Artık bu ebedi kurbanlığa dayanamıyoruz. Bu ebedi kurbanlığı sürdürmeye artık gücümüz yok!
Artık gerçek dostluklar istiyoruz, hukuk istiyoruz, gerçek ve somut, hilesiz ve yalansız değişmeler istiyoruz.
hanegenin sesi
15/03/2013 at 18:50
sevgili supi cihan seni ben tanimadim ama sanki cok iyi tolaniyormusumgibi gozlerim yandi kalbimsizladi cok erken oldu be cocuk nurlar icinde yat fransadan akrabalarin riza husniye
Hardo Şên
24/03/2013 at 17:52
Bu olayların aynasında değişmeyen bu durumumuza baktığımızda Dersimliler olarak Türkiye´de bize yönelik bugüne kadar
en çok dışlanma teknikleri tanıdık,
en çok kandırma masallarını/tekniklerini tanıdık,
en çok avutma ve uyutma tekniklerini tanıdık,
en çok yıpratma tekniklerini tanıdık,
en çok katledilme tekniklerini/en çok katl edilme tuzaklarını, yollarını ve çeşitlerini tanıdık, kısacası en çok öldürme çeşitlerini tanıdık.

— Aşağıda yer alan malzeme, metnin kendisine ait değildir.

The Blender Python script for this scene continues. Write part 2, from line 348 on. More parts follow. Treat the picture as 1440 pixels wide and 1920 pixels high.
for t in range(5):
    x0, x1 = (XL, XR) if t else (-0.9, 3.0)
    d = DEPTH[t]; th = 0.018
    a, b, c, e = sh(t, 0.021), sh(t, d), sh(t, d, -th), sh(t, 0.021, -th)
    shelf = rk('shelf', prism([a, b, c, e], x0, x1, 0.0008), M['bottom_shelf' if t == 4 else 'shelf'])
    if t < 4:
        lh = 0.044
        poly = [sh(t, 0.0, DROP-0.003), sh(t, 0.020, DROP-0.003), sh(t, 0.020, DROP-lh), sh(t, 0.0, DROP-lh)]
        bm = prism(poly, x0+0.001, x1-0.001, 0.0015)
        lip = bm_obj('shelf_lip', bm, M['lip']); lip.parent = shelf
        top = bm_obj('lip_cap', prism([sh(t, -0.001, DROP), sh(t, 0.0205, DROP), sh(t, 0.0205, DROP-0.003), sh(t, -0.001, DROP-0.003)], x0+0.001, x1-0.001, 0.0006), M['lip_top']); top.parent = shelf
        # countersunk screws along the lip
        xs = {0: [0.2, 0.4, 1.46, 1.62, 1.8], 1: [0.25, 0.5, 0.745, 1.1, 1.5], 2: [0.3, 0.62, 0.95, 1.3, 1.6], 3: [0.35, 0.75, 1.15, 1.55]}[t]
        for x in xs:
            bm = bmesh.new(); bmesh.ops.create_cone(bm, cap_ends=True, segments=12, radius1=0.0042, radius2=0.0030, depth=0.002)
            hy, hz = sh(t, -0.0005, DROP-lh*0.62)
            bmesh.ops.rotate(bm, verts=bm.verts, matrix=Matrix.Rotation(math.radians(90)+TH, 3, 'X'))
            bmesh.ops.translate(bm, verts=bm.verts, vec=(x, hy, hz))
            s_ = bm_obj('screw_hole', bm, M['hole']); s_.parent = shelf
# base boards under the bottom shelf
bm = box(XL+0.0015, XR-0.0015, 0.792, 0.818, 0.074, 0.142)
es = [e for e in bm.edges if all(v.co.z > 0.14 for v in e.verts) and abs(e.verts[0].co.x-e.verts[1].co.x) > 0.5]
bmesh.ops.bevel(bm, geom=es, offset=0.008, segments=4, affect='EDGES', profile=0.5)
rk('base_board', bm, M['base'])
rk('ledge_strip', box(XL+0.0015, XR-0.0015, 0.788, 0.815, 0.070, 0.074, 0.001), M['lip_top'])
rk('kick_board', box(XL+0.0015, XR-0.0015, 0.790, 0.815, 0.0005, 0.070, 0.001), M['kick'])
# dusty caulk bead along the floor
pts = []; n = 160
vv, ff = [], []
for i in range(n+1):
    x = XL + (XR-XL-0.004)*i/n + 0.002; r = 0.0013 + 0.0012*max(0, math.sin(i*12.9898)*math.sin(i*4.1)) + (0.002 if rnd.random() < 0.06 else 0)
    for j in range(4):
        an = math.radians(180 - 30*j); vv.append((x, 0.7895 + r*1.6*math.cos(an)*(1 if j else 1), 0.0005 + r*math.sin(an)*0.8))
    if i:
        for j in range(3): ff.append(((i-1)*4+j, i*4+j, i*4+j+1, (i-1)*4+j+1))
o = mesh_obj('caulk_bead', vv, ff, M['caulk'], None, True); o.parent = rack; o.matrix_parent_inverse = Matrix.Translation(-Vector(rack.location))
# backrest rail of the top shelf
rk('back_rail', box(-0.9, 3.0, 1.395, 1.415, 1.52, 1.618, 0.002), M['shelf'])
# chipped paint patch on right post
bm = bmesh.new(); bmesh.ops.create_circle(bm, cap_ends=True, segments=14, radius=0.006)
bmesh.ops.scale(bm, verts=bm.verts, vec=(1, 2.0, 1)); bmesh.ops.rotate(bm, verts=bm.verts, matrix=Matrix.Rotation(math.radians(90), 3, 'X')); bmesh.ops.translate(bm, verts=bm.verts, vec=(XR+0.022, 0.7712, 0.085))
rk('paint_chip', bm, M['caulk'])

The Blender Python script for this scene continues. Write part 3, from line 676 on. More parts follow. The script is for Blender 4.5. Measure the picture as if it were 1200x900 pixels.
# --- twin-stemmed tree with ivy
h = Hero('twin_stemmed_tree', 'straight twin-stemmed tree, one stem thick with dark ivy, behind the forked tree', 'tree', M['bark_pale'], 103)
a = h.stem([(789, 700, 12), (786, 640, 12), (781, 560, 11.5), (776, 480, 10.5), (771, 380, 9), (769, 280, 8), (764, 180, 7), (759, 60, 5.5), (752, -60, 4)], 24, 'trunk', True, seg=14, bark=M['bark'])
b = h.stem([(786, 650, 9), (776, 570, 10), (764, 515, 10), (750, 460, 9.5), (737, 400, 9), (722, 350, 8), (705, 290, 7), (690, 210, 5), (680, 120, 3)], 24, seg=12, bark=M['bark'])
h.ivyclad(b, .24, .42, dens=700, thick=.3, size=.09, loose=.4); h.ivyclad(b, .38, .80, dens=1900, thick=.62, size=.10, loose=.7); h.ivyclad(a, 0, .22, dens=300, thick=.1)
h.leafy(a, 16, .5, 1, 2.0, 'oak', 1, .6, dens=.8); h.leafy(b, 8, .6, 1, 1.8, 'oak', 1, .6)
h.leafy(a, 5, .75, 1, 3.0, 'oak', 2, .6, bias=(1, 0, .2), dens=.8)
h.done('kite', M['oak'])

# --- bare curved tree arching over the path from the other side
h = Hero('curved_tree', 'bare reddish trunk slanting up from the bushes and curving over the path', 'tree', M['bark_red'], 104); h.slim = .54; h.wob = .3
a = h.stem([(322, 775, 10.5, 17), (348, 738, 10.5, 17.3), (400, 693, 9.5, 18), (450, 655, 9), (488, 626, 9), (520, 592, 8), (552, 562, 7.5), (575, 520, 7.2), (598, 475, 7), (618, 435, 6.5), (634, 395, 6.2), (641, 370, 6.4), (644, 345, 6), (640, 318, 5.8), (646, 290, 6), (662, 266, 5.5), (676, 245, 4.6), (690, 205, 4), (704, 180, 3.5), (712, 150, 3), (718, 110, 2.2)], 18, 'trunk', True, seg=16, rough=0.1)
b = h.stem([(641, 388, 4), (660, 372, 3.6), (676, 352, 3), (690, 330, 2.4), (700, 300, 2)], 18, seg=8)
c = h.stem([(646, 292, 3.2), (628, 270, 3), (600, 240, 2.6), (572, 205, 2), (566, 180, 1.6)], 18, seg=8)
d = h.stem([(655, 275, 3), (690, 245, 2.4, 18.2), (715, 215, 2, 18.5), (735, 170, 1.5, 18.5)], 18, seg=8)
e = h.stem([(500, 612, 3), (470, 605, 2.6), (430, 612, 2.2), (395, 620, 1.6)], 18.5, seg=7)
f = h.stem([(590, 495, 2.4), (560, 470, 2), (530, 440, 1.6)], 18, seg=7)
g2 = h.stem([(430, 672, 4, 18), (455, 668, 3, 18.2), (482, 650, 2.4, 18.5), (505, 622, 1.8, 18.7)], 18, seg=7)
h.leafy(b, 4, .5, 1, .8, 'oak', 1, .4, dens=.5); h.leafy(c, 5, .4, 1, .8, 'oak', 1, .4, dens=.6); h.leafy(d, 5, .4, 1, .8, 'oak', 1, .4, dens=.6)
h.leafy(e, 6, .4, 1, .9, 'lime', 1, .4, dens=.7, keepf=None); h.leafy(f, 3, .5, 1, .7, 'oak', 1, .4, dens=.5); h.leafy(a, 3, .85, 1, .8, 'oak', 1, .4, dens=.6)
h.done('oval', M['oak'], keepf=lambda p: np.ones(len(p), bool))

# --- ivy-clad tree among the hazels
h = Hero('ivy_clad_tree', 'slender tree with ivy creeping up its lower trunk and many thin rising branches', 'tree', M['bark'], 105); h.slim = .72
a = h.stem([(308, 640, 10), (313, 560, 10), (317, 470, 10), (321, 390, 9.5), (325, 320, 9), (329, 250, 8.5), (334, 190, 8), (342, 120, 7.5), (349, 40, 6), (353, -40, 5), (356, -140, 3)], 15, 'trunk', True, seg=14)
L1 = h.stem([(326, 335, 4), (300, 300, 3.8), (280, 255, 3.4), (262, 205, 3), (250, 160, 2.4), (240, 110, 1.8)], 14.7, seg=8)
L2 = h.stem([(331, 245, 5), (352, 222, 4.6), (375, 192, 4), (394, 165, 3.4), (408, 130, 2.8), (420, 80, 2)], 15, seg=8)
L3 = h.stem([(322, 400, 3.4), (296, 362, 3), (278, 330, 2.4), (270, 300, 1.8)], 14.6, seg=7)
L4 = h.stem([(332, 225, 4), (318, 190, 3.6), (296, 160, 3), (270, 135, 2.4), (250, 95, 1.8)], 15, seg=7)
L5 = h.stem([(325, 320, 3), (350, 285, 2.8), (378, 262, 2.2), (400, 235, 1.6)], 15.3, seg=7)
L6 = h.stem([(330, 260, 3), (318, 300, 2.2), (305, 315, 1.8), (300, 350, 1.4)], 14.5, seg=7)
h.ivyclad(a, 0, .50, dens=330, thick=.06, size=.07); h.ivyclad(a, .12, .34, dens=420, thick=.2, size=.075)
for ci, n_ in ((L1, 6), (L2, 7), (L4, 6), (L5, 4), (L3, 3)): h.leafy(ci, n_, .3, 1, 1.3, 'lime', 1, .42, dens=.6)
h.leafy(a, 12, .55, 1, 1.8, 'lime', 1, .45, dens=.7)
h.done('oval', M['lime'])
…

Bir Dersimli olarak, en çok sürgün edilme, tutuklanma, hapise alınma, hapisde tutulma çeşitlerini tanıdık.
Bir Dersimli olarak bu ülkede en çok iftira teknikleri tanıdık, en çok öryargı tekniklerini tanıdık.
Bir Dersimli olarak hep yaralandık, sürekli yaralandık ve bu yaralar üzerinden yeniden hep avlandık, hep avlandırıldık.
Ey memleket, ey Türkiye, ey hükümetler, ey her solcu (serbest ve yarı serbest) gruplar, her türlü politik gruplar (bizden bolca kendisine lazım olanı alan, bizlere olumlu bir şey veremeyen gruplar), hey kapalı perde arkaları …..
Sizler için bunlara katlandık! Sizin başarınız için, sizin refahınız için, sizin güçlenmeniz için bu kurbanlığa katlandık!
Hep kurban olduk, hep kurban biz seçildik!
Artık bu ebedi kurbanlığa dayanamıyoruz. Bu ebedi kurbanlığı sürdürmeye artık gücümüz yok!
Artık gerçek dostluklar istiyoruz, hukuk istiyoruz, gerçek ve somut, hilesiz ve yalansız değişmeler istiyoruz.